Tourism is booming again on Lampedusa
August 29, 2018Every now and then a scooter rattles past the ship graveyard of Lampedusa. Tanned holidaymakers with beach bags zoom towards the beach, their eyes fixed on the road; the shipwrecks serve as a backdrop. Some of them have been rotting here for years and are testimony to the refugee crisis that has so strongly shaped the fate of this Mediterranean island in recent years.
Life jackets, toothbrushes, coffee bags, water bottles, milk cartons with Arabic inscriptions: All this still lies in the boats with which tens of thousands of migrants arrived here. In the blazing summer sun, they serve as a reminder of how society looks away.
After years of slump, holidaymakers are coming back, because there are hardly any migrants left.
Lampedusa is an about eight kilometers long, sun-burned area of Europe in the Mediterranean Sea, only about 80 nautical miles from Tunisia. Because of this location, the Sicilian island with its approximately 5,000 inhabitants became the main destination for migrants coming from Africa following the Arab Spring in 2011.
In October 2013, more than 360 people died in a refugee boat accident and Lampedusa, drawing the world's attention on the island. The Pope went there and threw a wreath of flowers into the turquoise blue waters; politicians from all over Europe lamented the failure of the other politicians in the migration crisis. The island was even considered a candidate for the Nobel Peace Prize, and the former mayor Giusi Nicolini was received by Barack Obama in the White House. The Lampedusa movie Fuocoammare (Fire at Sea) won the Golden Bear award at the 2016 Berlin Film Festival.
Tourism boom on Lampedusa
Following the plummeting number of guests at the height of the refugee crisis, holiday business is picking up again. "2017 was a record year," says Mayor Salvatore Martello. A couple from northern Italy explained that they had been assured that "they" — meaning the migrants — were nowhere to be seen anymore. As in the whole of Italy, arrivals have fallen dramatically due to the tightening of the Italian government's policies.
Instead of refugee boats, mainly tourist ships are now cruising on the crystal clear waters, searching in the bays for sea turtles, which are practically Lampedusa's heraldic animal.
On the beaches you can hardly see the white sand because of the sheer number of parasols and sunbeds. An inflatable giant banana is floating in the water. A jet ski pulls cheering people across the sea. In the background the boats of the Italian coastguard are rocking gently in the midday sun. They have little to do. The local residents are happy that they are no longer the focus of media interest, says Mayor Martello. But even he is aware that the situation could turn at any time and that the migrants could again land on Lampedusa.
Although tourism has long suffered losses as a result of the migration crisis, the island has also benefited to a certain extent.

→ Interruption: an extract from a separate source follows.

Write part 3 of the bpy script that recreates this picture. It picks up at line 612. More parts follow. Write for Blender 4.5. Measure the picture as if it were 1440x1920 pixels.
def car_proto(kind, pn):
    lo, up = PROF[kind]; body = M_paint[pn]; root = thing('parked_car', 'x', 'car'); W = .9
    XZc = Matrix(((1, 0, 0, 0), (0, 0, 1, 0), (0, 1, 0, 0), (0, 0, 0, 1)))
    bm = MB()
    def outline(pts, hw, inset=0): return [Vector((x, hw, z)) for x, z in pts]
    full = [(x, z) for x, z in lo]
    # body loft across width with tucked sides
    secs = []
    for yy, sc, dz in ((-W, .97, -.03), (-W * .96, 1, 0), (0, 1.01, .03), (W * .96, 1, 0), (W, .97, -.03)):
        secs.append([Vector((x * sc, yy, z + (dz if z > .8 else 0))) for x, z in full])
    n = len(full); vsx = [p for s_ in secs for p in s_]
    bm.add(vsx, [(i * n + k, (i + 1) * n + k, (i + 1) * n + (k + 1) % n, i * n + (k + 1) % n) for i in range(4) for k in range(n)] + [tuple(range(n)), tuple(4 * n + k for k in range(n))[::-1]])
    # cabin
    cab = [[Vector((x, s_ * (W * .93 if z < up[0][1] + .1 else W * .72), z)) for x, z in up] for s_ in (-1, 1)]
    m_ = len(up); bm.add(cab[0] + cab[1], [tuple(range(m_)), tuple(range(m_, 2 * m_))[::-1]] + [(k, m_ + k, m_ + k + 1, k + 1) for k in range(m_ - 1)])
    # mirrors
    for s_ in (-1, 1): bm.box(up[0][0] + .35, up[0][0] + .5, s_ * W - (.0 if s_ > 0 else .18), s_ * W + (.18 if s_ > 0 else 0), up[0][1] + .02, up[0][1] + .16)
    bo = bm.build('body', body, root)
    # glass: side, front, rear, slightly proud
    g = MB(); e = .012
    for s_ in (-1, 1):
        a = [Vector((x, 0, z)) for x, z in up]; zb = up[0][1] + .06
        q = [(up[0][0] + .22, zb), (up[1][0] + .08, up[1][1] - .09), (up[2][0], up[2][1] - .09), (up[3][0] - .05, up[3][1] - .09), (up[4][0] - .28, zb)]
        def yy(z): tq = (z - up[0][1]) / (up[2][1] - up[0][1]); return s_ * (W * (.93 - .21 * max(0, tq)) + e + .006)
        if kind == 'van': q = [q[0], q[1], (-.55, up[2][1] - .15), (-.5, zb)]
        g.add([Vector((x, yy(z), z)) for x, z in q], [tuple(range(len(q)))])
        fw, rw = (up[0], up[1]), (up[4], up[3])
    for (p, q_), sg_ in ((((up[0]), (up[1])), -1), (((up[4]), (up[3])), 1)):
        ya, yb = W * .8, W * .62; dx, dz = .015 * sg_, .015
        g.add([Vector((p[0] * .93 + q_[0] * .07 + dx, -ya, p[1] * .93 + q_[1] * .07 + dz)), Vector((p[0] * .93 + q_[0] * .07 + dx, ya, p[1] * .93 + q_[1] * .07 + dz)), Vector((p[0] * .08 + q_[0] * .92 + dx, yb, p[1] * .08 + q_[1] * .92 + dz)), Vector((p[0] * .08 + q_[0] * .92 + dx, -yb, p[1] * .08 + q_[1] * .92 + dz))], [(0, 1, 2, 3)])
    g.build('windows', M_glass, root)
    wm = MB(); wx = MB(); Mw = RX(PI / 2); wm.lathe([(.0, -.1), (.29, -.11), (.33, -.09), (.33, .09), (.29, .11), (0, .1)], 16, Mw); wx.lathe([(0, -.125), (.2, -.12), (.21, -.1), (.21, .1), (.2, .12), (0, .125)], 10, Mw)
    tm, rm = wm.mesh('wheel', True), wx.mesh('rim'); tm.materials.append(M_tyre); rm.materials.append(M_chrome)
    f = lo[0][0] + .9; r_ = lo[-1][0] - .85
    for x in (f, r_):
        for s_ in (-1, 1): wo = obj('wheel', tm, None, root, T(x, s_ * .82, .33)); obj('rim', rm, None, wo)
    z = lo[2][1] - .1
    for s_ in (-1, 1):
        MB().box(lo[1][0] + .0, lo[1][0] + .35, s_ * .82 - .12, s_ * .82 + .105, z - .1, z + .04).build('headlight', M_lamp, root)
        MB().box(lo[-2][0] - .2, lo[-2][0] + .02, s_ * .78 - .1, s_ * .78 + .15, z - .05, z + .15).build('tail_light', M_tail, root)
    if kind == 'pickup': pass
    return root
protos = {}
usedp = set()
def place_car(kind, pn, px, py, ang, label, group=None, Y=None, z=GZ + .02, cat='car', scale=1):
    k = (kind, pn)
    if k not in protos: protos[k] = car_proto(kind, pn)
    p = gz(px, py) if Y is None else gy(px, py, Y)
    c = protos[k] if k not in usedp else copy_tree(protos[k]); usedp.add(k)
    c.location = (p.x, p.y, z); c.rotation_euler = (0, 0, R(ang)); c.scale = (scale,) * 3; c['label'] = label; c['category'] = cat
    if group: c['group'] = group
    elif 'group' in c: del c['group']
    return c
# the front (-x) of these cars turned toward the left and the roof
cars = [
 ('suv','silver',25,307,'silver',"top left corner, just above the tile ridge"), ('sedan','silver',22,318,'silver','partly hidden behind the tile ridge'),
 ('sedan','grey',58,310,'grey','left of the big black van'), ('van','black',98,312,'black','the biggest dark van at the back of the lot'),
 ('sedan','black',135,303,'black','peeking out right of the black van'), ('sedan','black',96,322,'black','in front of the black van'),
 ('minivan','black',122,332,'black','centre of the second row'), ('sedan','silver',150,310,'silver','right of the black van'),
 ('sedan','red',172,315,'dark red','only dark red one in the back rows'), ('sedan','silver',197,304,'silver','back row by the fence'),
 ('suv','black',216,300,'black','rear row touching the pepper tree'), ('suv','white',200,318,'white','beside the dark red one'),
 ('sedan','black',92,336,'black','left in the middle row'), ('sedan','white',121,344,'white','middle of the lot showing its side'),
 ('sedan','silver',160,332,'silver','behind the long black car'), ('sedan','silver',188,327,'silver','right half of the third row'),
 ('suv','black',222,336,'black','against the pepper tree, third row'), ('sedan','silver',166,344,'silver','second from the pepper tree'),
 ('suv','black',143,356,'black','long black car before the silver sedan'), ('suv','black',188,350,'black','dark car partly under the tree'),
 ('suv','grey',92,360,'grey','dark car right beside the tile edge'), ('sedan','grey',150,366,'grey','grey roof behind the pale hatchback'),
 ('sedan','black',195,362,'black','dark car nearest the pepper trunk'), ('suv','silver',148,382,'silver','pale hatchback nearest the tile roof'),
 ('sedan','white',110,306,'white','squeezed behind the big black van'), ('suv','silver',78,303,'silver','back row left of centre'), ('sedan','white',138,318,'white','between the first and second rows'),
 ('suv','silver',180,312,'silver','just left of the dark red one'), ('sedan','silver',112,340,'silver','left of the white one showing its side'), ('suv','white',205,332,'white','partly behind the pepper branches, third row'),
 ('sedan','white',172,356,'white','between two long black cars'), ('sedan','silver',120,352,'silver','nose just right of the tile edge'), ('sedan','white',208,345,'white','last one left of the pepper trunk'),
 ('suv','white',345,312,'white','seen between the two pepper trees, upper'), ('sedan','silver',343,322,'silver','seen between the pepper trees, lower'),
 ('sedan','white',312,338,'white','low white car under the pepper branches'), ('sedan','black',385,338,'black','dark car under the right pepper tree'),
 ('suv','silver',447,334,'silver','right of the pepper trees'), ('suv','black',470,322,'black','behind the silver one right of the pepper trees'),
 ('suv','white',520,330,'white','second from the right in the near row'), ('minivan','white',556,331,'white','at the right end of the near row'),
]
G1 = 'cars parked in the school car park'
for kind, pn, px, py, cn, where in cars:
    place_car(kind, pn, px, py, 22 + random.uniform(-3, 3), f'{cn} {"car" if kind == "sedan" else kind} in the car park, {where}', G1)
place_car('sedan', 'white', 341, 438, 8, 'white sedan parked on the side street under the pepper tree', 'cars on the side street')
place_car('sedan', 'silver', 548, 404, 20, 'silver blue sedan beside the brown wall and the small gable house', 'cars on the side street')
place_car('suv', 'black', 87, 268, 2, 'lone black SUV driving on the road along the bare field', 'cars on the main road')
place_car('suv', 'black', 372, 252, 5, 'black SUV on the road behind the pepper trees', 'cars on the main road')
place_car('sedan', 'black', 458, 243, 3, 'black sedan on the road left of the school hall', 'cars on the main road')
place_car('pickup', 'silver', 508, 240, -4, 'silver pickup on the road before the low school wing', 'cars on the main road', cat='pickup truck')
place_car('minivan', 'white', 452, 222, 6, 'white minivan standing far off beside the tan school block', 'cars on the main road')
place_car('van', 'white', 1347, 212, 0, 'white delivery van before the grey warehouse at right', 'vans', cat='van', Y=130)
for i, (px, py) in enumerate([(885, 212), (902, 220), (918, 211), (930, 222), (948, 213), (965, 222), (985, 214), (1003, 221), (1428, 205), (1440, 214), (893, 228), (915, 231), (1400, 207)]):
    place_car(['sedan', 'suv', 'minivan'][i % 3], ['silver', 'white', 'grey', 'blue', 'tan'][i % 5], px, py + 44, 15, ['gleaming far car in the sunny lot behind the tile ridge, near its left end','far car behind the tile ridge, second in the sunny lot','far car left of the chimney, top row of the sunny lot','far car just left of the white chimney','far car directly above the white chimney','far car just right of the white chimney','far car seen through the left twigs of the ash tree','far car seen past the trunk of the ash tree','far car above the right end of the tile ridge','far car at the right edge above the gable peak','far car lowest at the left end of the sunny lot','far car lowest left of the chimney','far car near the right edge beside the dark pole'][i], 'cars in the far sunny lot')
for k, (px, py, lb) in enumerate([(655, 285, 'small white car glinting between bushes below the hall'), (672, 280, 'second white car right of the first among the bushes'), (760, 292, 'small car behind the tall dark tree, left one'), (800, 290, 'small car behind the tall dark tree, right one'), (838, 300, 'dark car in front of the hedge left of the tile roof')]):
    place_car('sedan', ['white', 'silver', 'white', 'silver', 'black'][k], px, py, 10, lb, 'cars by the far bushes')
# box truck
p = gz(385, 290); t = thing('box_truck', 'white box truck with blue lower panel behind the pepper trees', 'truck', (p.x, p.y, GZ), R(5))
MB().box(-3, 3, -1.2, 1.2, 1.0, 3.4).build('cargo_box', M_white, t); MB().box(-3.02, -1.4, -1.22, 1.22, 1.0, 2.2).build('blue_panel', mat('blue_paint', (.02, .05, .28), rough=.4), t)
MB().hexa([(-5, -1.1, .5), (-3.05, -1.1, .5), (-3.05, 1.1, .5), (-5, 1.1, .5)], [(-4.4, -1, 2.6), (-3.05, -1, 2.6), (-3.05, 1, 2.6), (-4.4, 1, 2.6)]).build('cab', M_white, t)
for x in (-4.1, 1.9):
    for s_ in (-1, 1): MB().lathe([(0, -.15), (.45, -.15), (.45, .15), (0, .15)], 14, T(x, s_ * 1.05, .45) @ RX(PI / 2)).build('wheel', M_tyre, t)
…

There are visitors even in winter: people from NGOs, interpreters, military, police and government officials. Politically interested holiday-makers also come to explore this symbolic place.
But monuments or memorials are hard to find and are rarely listed on tourist maps. "There should be a museum dedicated to migration on Lampedusa," says Antonino Taranto, who runs a small historical archive on the island. But the local community does not want to accept this heritage. Here one is only interested in "car rentals and new bars," says Taranto.
Nowhere is there any indication of where the "Garden of Remembrance" can be found. In the garden a tree was planted for each of the 366 victims following the shipwreck on October 3, 2013. "One wonders how it is possible to forget a place of remembrance," Taranto mocks. That's what the ship's graveyard is for. Taranto simply calls it the "the burial ground of remembrance."